Scottish universities should privatise and adopt an Ivy League-style system of high tuition fees and bursaries to protect their standing, according to a leading educationalist.

四月 13, 2011

Lord Sutherland, a former principal of the University of Edinburgh and vice-chancellor of the University of London, made the suggestions in an address at the University of St Andrews.

Delivering the annual Sir Malcolm Knox Memorial Lecture yesterday, he said society had failed Scottish universities, which do not charge home students fees, by not accepting “the fact that the building of a system of mass higher education comes at a cost”.

Lord Sutherland said that in 1946, only 2.5 per cent of young British people went to university. By 2002, the proportion in Scotland had risen to 50 per cent.

He also observed that the country that used to have just four ancient universities now has 19 higher education institutions.

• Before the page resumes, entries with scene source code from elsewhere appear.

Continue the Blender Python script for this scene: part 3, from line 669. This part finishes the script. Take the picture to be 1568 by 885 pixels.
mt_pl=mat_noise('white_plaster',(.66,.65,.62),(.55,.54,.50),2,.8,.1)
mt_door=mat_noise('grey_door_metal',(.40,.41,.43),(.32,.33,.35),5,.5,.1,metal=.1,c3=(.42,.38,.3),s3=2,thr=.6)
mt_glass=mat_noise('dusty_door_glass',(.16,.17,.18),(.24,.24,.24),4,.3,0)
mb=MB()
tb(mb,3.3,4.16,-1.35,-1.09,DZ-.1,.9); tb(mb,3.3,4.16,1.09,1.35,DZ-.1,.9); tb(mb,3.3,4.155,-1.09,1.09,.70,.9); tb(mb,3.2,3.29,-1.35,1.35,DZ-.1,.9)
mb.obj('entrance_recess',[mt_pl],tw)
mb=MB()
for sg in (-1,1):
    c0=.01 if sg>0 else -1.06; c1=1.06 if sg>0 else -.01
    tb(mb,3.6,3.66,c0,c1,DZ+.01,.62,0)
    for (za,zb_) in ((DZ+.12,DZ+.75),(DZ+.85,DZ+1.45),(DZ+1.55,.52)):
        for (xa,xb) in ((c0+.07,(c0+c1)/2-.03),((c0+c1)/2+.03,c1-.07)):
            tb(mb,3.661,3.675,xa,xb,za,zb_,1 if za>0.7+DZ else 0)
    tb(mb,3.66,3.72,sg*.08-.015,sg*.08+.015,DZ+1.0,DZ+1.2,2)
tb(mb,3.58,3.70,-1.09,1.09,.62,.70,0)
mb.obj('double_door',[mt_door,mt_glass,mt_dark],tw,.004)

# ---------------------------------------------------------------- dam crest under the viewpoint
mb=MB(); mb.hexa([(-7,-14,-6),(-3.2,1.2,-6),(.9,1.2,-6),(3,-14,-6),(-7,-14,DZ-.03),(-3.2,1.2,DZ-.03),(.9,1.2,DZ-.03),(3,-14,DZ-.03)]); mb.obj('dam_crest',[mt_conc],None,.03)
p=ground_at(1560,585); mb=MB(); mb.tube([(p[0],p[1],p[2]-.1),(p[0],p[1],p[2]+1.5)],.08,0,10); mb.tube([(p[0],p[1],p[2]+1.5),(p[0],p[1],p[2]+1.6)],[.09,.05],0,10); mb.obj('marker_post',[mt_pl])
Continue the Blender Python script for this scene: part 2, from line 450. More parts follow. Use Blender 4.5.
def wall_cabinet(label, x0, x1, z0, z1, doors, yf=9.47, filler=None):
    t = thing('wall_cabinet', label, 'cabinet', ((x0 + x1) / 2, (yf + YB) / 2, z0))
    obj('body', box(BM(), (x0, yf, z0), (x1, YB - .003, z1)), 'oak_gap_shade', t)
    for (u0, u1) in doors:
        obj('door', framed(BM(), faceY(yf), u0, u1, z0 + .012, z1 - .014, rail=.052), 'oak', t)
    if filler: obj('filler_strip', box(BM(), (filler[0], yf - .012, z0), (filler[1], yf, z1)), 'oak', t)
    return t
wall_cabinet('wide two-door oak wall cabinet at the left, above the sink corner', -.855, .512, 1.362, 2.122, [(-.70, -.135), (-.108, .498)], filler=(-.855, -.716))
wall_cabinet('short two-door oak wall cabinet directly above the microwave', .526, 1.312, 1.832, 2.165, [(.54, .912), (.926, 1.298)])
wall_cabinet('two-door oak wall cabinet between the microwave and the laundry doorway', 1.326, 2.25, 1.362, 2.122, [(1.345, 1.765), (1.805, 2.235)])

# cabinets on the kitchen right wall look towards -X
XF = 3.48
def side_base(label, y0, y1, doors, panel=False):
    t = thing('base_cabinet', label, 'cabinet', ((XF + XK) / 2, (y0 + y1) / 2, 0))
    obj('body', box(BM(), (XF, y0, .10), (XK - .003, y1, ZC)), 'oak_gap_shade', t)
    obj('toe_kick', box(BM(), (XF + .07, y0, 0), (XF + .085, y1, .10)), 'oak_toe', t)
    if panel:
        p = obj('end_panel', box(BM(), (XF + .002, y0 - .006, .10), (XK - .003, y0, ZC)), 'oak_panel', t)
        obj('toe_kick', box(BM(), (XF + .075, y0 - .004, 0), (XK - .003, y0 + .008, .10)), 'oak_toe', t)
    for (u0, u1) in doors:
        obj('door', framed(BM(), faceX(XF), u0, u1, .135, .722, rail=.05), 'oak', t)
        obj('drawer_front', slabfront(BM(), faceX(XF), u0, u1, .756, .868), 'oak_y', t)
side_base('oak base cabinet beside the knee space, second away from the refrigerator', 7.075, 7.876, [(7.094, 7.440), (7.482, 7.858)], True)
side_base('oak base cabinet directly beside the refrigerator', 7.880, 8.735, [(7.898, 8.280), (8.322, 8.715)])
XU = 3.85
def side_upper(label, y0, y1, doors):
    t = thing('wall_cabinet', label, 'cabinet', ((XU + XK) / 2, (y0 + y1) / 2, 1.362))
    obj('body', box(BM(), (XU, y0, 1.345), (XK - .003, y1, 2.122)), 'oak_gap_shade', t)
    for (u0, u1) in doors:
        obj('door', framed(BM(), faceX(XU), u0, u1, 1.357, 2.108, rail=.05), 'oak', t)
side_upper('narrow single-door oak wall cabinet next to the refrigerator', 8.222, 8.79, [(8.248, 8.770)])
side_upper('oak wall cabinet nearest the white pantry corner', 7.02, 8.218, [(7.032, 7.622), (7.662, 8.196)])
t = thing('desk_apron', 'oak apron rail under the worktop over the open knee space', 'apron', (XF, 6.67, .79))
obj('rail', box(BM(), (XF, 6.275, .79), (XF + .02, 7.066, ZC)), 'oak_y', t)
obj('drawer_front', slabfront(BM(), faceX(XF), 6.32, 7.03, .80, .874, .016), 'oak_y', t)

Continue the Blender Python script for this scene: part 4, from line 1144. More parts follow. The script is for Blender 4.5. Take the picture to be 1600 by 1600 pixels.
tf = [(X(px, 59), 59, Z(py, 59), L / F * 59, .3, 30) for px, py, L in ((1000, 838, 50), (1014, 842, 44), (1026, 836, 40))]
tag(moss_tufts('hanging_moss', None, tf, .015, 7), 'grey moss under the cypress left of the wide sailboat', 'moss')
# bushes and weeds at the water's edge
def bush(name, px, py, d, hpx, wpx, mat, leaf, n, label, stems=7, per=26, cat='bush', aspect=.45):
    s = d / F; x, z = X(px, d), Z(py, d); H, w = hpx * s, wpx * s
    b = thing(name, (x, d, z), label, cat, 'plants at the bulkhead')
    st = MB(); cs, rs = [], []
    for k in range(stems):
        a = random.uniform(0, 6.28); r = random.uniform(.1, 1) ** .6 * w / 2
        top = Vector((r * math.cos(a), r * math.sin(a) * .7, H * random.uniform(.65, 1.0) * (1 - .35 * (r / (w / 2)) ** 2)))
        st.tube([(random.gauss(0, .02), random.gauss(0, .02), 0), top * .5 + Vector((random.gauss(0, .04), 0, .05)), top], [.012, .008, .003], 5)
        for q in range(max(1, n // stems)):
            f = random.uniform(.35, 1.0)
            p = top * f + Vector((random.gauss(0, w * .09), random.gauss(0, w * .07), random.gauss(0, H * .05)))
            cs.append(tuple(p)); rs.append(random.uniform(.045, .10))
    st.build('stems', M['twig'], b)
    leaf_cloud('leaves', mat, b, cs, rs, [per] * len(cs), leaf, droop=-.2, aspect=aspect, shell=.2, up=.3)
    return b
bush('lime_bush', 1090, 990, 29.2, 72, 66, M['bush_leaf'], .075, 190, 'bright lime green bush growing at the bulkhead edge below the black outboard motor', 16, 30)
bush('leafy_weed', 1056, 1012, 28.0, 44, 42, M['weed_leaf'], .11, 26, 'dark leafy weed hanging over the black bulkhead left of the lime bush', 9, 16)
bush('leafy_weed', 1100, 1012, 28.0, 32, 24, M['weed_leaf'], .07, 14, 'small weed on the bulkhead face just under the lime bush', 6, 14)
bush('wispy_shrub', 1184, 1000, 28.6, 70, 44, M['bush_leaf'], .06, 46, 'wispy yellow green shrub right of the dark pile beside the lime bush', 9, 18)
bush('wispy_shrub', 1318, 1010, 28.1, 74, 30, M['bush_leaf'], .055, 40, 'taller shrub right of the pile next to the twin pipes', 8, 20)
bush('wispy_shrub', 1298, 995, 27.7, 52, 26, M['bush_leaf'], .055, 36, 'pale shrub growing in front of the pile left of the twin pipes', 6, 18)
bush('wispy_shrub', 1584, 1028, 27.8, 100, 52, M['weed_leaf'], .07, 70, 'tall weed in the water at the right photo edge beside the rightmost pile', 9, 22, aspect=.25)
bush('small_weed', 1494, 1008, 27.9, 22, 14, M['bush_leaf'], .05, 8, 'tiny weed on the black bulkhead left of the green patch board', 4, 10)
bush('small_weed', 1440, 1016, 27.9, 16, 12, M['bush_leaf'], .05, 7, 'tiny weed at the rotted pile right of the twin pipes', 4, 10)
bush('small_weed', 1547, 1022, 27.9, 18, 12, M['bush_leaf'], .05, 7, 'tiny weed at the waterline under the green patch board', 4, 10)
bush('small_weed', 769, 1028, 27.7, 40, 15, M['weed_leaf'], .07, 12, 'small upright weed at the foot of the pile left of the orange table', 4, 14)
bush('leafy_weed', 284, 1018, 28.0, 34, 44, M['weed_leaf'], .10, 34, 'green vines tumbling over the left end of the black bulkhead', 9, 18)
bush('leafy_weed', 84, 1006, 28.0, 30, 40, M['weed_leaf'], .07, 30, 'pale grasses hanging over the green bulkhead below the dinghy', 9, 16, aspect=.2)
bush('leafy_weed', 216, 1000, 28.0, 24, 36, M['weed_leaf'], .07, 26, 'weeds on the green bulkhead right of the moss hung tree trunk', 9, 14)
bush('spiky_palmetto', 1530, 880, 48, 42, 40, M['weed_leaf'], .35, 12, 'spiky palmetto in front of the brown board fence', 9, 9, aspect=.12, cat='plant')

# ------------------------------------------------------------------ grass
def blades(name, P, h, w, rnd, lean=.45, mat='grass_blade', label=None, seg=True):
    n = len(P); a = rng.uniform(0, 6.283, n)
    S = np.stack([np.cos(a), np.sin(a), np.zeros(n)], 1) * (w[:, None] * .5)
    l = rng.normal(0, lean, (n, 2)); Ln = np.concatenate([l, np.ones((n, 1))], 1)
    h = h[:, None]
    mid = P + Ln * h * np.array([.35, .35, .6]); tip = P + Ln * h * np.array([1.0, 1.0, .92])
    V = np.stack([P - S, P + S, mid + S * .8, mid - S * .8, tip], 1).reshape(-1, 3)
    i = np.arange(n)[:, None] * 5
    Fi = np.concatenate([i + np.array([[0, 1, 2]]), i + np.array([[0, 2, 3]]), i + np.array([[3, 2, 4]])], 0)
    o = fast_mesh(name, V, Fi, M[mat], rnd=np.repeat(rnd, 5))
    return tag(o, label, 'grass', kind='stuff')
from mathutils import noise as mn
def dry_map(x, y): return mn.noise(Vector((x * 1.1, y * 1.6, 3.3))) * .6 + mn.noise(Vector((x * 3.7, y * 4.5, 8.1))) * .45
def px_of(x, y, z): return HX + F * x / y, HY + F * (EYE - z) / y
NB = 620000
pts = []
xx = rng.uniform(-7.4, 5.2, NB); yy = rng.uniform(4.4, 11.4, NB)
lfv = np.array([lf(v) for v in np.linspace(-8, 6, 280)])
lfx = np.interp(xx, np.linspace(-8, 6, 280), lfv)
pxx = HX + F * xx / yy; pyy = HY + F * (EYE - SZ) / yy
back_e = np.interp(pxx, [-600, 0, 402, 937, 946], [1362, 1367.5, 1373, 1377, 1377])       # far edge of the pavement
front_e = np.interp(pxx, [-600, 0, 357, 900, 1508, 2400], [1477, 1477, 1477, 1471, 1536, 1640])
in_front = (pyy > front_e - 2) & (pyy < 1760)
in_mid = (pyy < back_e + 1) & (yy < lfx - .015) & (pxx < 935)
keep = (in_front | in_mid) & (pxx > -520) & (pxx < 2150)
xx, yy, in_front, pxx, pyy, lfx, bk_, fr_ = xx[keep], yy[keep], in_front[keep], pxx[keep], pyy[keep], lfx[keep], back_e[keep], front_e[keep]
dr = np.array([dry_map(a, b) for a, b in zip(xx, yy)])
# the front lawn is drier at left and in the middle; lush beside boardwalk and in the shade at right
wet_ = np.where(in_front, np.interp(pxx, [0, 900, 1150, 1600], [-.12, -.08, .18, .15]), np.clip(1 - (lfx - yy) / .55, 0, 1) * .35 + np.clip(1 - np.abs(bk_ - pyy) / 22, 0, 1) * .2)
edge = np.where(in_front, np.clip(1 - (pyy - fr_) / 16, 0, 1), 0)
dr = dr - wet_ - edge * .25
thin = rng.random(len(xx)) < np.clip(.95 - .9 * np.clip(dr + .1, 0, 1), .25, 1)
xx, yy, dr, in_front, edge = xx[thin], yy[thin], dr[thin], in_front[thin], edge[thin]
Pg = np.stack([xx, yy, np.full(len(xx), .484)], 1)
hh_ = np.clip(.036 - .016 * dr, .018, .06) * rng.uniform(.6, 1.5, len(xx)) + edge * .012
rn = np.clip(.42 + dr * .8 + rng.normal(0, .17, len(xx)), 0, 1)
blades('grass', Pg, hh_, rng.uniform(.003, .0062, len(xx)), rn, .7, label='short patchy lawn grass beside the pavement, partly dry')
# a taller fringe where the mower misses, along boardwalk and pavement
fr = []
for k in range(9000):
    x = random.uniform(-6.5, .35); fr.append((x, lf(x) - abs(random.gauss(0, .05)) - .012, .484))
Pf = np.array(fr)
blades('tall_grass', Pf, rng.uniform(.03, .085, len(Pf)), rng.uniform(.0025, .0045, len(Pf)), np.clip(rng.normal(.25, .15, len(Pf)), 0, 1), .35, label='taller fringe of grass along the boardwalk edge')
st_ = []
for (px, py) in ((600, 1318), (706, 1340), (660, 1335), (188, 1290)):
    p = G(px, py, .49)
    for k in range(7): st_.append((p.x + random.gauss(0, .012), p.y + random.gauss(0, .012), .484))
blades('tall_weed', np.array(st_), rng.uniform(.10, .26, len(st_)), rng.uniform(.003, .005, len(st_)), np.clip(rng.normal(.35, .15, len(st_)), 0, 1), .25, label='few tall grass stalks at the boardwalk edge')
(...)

Warning that universities could not afford to continue “without significant injection of taxpayers’ money or charges of one kind or another to the recipients”, he said suggestions that the funding gap could be filled by philanthropy or contributions from business were unrealistic. Efficiency savings could be made, he added, but were no solution.

“The Westminster government accepted this five years ago…but Holyrood has shown itself unwilling to face up to this,” Lord Sutherland said.

He argued that society had also failed universities by not questioning their role and purpose. “We – society, the taxpayers and the government – have let universities down badly by not being clear about what is expected of them.”

Lord Sutherland called on Scottish universities to privatise the faculties and departments the government was now refusing to fund, freeing themselves from state interference.

They could then set their own fees at a level that allows a “needs-blind” admission system, he said. “This is a staple of some of the best US private universities, [and] would be designed to channel a significant percentage of income from fees and other sources to support the best students who could not otherwise afford to enrol,” he said.

“These measures, seen as drastic by some, may well be forced on some of the best English universities. Scottish universities would be well advised to prepare for very tough post-election bargaining by examining the feasibility and desirability of such changes.”